Problem:
The listing below holds a line with "Keep writing the" and a later line with "hedge(39.5, 1.7, 6.8, 2.5, 2, 'long". Write out those two lines and every line between them, exactly, and nothing else.

::::::

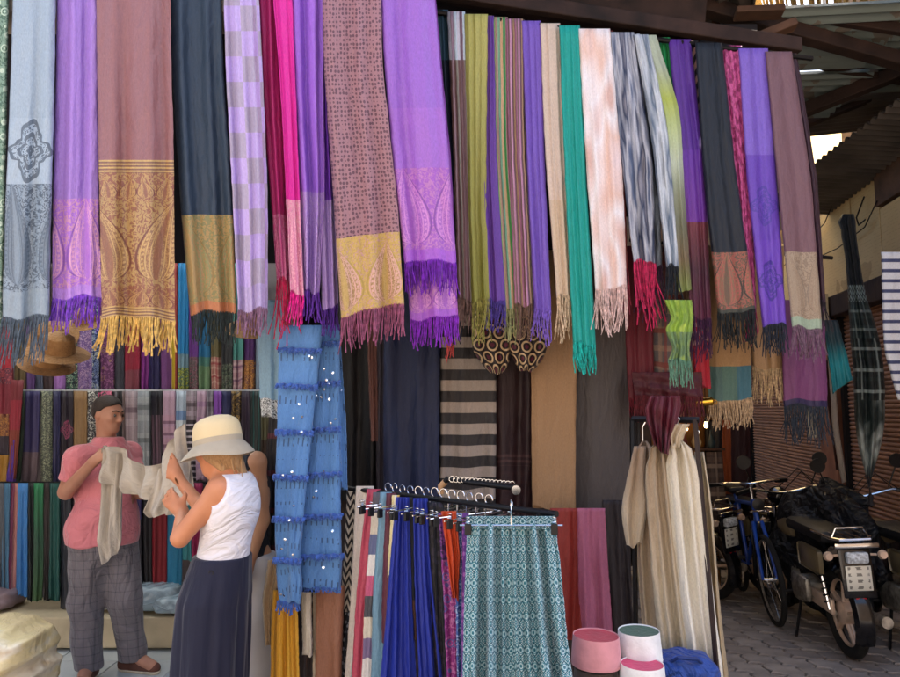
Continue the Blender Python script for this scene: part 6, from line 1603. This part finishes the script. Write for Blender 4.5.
# bicycle
bk = empty('bicycle', (2.44, 5.35, 0), 'blue bicycle leaning in front of the dark mopeds, front wheel toward the camera', 'bicycle')
blue = solid('blue_enamel', '#1c4bb0', .3, coat=.4, var=.1)
for y in (0, 1.02):
    wh_ = MB().torus((0, y, .33), .31, .02, 'x', 48, 10).build('wheel', tyre_m, bk, True)
    MB().torus((0, y, .33), .288, .009, 'x', 44, 6).build('rim', engm, wh_, True)
    g = MB()
    for k in range(28):
        a = k * 2 * math.pi / 28; g.tube([(.02 * (-1) ** k, y + .02 * math.cos(a + .5), .33 + .02 * math.sin(a + .5)), (0, y + .285 * math.cos(a), .33 + .285 * math.sin(a))], .0013, 3)
    g.build('spokes', chrome, wh_); MB().tube([(-.045, y, .33), (.045, y, .33)], .016, 10).build('hub', chrome, wh_, True)
for s_ in (-1, 1):
    MB().tube([(.05 * s_, 0, .33), (.045 * s_, .06, .55), (.03 * s_, .14, .74)], [.011, .014, .015], 8).build('fork_blade', blue, bk, True)
    MB().tube([(.05 * s_, 1.02, .33), (.02 * s_, .62, .32)], .009, 6).build('chain_stay', blue, bk, True)
    MB().tube([(.05 * s_, 1.02, .33), (.02 * s_, .74, .80)], .008, 6).build('seat_stay', blue, bk, True)
    MB().tube([(.2 * s_, .22, 1.03), (.3 * s_, .3, 1.02)], .016, 8).build('grip', blackp, bk, True)
    MB().box((.09 * s_, .60 + .1 * s_, .3 - .1 * s_), (.08, .06, .02), bev=.004).build('pedal', blackp, bk)
MB().tube([(0, .14, .74), (0, .19, .90)], .02, 10).build('head_tube', blue, bk, True)
MB().tube([(0, .15, .78), (0, .62, .32)], .018, 10).build('down_tube', blue, bk, True)
MB().tube([(0, .18, .87), (0, .74, .82)], .015, 10).build('top_tube', blue, bk, True)
MB().tube([(0, .62, .32), (0, .76, .88)], .016, 10).build('seat_tube', blue, bk, True)
MB().tube([(0, .19, .9), (0, .21, 1.0), (0, .15, 1.03)], .012, 8).build('stem', chrome, bk, True)
MB().tube([(-.28, .3, 1.02), (-.18, .18, 1.04), (0, .14, 1.03), (.18, .18, 1.04), (.28, .3, 1.02)], .010, 8).build('handlebar', chrome, bk, True)
MB().box((0, .79, .92), (.14, .25, .05), bev=.02).build('saddle', seat_m, bk)
MB().torus((0, .62, .32), .08, .005, 'x', 28, 6).build('chainring', chrome, bk, True)
MB().tube([(.06, .62, .32), (.08, .70, .17)], .009, 6).build('crank', chrome, bk, True); MB().tube([(-.06, .62, .32), (-.08, .54, .47)], .009, 6).build('crank', chrome, bk, True)
MB().tube([(-.03, -.02, .84), (-.05, .03, .84), (-.05, .12, .82), (.05, .12, .82), (.05, .03, .84), (.03, -.02, .84)], .006, 6).build('front_carrier', chrome, bk, True)
MB().lathe([(.001, -.03), (.035, -.02), (.045, .02), (.001, .03)], (0, .06, .88), 16, Matrix.Rotation(math.pi / 2, 4, 'X')).build('lamp', blackp, bk, True)
bk.rotation_euler = (0, -.09, -.16)
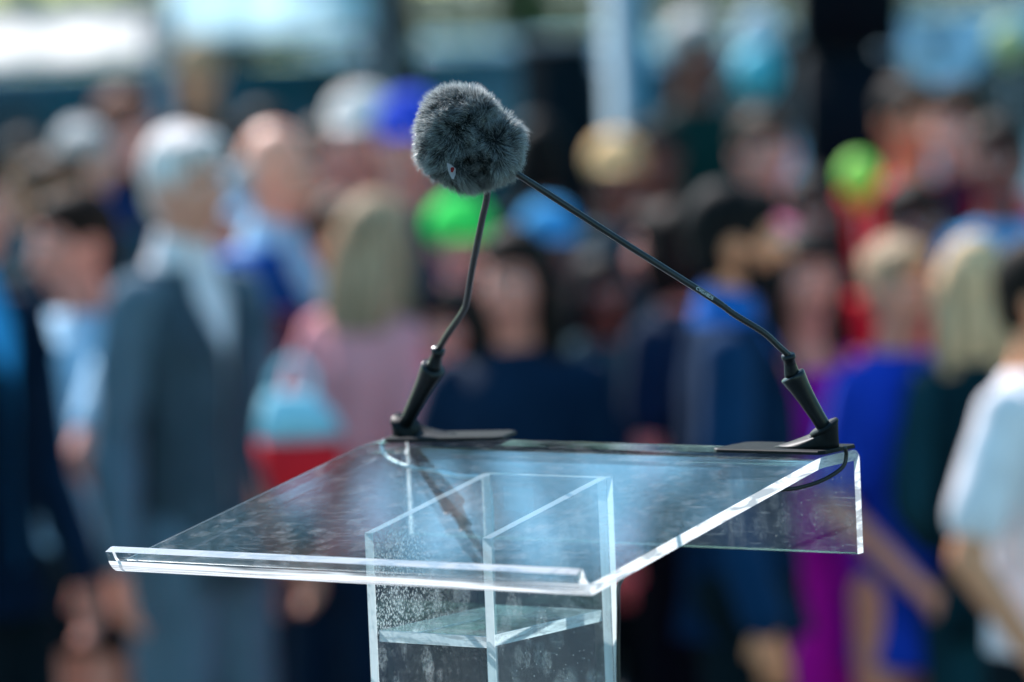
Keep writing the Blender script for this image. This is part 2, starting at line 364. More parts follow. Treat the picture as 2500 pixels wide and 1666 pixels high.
def hedge(d, s0, s1, h, kind, label, seed):
    base = Vector((CAM.x, CAM.y, 0)) + VD*d + VR*((s0+s1)/2)
    t = empty('hedge', base, math.atan2(VR.y, VR.x), label, 'hedge', 'clipped hedges along the road')
    cl = []; L_ = (s1-s0)/2; k = -L_
    rnd = random.Random(seed)
    while k <= L_:
        cl.append(((k, rnd.uniform(-.15, .15), h*.5), (.55, .5, h*.52*rnd.uniform(.92, 1.08)))); k += .5
    bm = bmesh.new()
    for c, r in cl: tube(bm, [(c[0], c[1], 0), (c[0]+.1, c[1], h*.5), (c[0]-.1, c[1]+.1, h*.85)], [.03, .025, .01], 5)
    bm_obj('stems', bm, M_BARK, t)
    leaves('foliage', t, M_LEAF[kind], cl, int(4200*L_*2/6), .085, seed)
hedge(39.5, -6.5, -2.2, 2.4, 2, 'dark bluish hedge behind the white van', 31)
hedge(39.5, -2.1, 1.6, 2.3, 0, 'dark green hedge behind the tree trunk', 32)
hedge(39.5, 1.7, 6.8, 2.5, 2, 'long hedge behind the pale blue car', 33)

# ---- vehicles
M_TYRE = mat('tyre_rubber', (.012, .012, .012), rough=1.6); M_RIM = mat('wheel_alloy', (.35, .36, .38), rough=.3, metal=.9)
M_WIN = mat('car_glass', (.012, .03, .035), rough=.06, spec=.8, coat=.3); M_LAMP = mat('headlamp_lens', (.7, .72, .75), rough=.1, coat=1)
M_REDL = mat('tail_lamp_lens', (.35, .01, .01), rough=.2, coat=1); M_TRIM = mat('bumper_plastic', (.02, .02, .022), rough=.5)
def car(pos, rz, paint, label, name='parked_car', L_=4.4, W_=1.8, H_=1.5, van=False, hood=None):
    t = empty(name, pos, rz, label, 'van' if van else 'car')
    # side profile (x forward), lower body and greenhouse
    h = H_
    if van:
        prof = [(-L_/2, .35), (-L_/2, h*.97), (-L_/2+.15, h), (L_/2-1.7, h), (L_/2-.95, h*.62), (L_/2-.15, h*.5), (L_/2, h*.38), (L_/2, .3)]
    else:
        prof = [(-L_/2, .4), (-L_/2+.03, h*.62), (-L_/2+.35, h*.66), (-L_/2+.8, h*.97), (-L_/2+1.2, h), (.1, h), (.5, h*.96), (1.1, h*.65), (L_/2-.25, h*.55), (L_/2, h*.45), (L_/2, .28)]
    bm = bmesh.new()
    def sec(y, k):      # tumblehome above the waist
        out = []
        for x, z in prof:
            yy = y
            if z > h*.64: yy = y*(1-.14*(z-h*.64)/(h*.36))
            out.append(Vector((x, yy, z)))
        return out
    ys = [-W_/2, -W_/2+.06, W_/2-.06, W_/2]
    rs = []
    for i, y in enumerate(ys):
        s = sec(y, 0)
        if i in (0, 3):
            c = Vector((0, y, h*.5)); s = [Vector((p.x*.985, p.y, (p.z-c.z)*.97+c.z)) for p in s]
        rs.append(s)
    rings(bm, rs); bmesh.ops.recalc_face_normals(bm, faces=bm.faces)
    bm_obj('body', bm, paint, t)
    def pane(nm, pts, mt=M_WIN):
        bm = bmesh.new(); vs = [bm.verts.new(p) for p in pts]; f = bm.faces.new(vs)
        bmesh.ops.solidify(bm, geom=[f], thickness=.012); bmesh.ops.recalc_face_normals(bm, faces=bm.faces)
        return bm_obj(nm, bm, mt, t, smooth=False)
    def on(x, z, k): return Vector((x, 0, z))
    i0 = 3 if van else 6
    a, b = prof[i0], prof[i0+1]
    nrm = Vector((b[1]-a[1], 0, -(b[0]-a[0]))).normalized(); nrm = nrm if nrm.x > 0 else -nrm
    wv = W_/2*.80
    def mixp(q, yy): x = a[0]+(b[0]-a[0])*q; z = a[1]+(b[1]-a[1])*q; return Vector((x, yy, z)) + nrm*.014
    pane('windshield', [mixp(.08, -wv), mixp(.08, wv), mixp(.92, wv*1.08), mixp(.92, -wv*1.08)])
    for sgn in (-1, 1):
        def sp(x, z): return Vector((x, sgn*(W_/2*(1-.14*max(0, (z-h*.64))/(h*.36))+.006), z))
        if van: wins = [[(L_/2-1.75, h*.93), (L_/2-1.15, h*.66), (L_/2-2.3, h*.66), (L_/2-2.3, h*.93)]]
        else: wins = [[(.35, h*.92), (.95, h*.68), (-.25, h*.68), (-.25, h*.93)], [(-.33, h*.93), (-.33, h*.68), (-1.45, h*.68), (-1.15, h*.92)]]
        for wn in wins: pane('side_window', [sp(*q) for q in wn])
        bm = bmesh.new(); box(bm, (L_/2-.02, sgn*W_*.36, h*.42 if not van else h*.36), (.08, .3, .14), bev=.02); bm_obj('headlight', bm, M_LAMP, t)
        bm = bmesh.new(); box(bm, (-L_/2+.01, sgn*W_*.42, h*.52), (.06, .14, .22), bev=.015); bm_obj('tail_light', bm, M_REDL, t)
        bm = bmesh.new(); box(bm, (.85 if not van else L_/2-1.2, sgn*(W_/2+.09), h*.68), (.12, .16, .11), bev=.03); bm_obj('wing_mirror', bm, paint, t)
        for xw in (L_/2-.85, -L_/2+.85):
            bm = bmesh.new(); c = Vector((xw, sgn*(W_/2-.1), .32)); rs = []
            for (yy, rr) in ((-.11, .27), (-.1, .31), (-.06, .32), (.06, .32), (.1, .31), (.11, .27)):
                rs.append([c + Vector((math.cos(k*math.pi/10)*rr, yy, math.sin(k*math.pi/10)*rr)) for k in range(20)])
            rings(bm, rs); bmesh.ops.recalc_face_normals(bm, faces=bm.faces)
            wh = bm_obj('wheel', bm, M_TYRE, t)
            bm = bmesh.new(); c2 = c + Vector((0, sgn*.113, 0))
            rs = [[c2 + Vector((math.cos(k*math.pi/10)*r, sgn*q, math.sin(k*math.pi/10)*r)) for k in range(20)] for r, q in ((.2, -.02), (.2, .004), (.15, .0), (.03, .012))]
            rings(bm, rs); bmesh.ops.recalc_face_normals(bm, faces=bm.faces); bm_obj('rim', bm, M_RIM, wh)
    bm = bmesh.new(); box(bm, (L_/2+.01, 0, .42), (.1, W_*.96, .2), bev=.03); box(bm, (-L_/2-.01, 0, .45), (.1, W_*.96, .2), bev=.03)
    bm_obj('bumper', bm, M_TRIM, t)
    return t
def gpos(px, D):
    p = at_depth(px, 833, D); return Vector((p.x, p.y, 0))
VANG = math.atan2(VD.y, VD.x)           # heading away from the camera
PAINT_W = mat('paint_white', (.8, .8, .8), rough=.25, noise_amt=.03, coat=1)
PAINT_T = mat('paint_teal', (.006, .06, .075), rough=.25, noise_amt=.05, coat=1)
PAINT_B = mat('paint_pale_blue', (.45, .64, .76), rough=.25, noise_amt=.05, coat=1)
PAINT_D = mat('paint_dark', (.02, .022, .026), rough=.25, noise_amt=.05, coat=1)
PAINT_S = mat('paint_silver', (.5, .55, .6), rough=.3, noise_amt=.04, coat=1)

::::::

Solution:
Keep writing the Blender script for this image. This is part 2, starting at line 364. More parts follow. Treat the picture as 2500 pixels wide and 1666 pixels high.
def hedge(d, s0, s1, h, kind, label, seed):
    base = Vector((CAM.x, CAM.y, 0)) + VD*d + VR*((s0+s1)/2)
    t = empty('hedge', base, math.atan2(VR.y, VR.x), label, 'hedge', 'clipped hedges along the road')
    cl = []; L_ = (s1-s0)/2; k = -L_
    rnd = random.Random(seed)
    while k <= L_:
        cl.append(((k, rnd.uniform(-.15, .15), h*.5), (.55, .5, h*.52*rnd.uniform(.92, 1.08)))); k += .5
    bm = bmesh.new()
    for c, r in cl: tube(bm, [(c[0], c[1], 0), (c[0]+.1, c[1], h*.5), (c[0]-.1, c[1]+.1, h*.85)], [.03, .025, .01], 5)
    bm_obj('stems', bm, M_BARK, t)
    leaves('foliage', t, M_LEAF[kind], cl, int(4200*L_*2/6), .085, seed)
hedge(39.5, -6.5, -2.2, 2.4, 2, 'dark bluish hedge behind the white van', 31)
hedge(39.5, -2.1, 1.6, 2.3, 0, 'dark green hedge behind the tree trunk', 32)
hedge(39.5, 1.7, 6.8, 2.5, 2, 'long hedge behind the pale blue car', 33)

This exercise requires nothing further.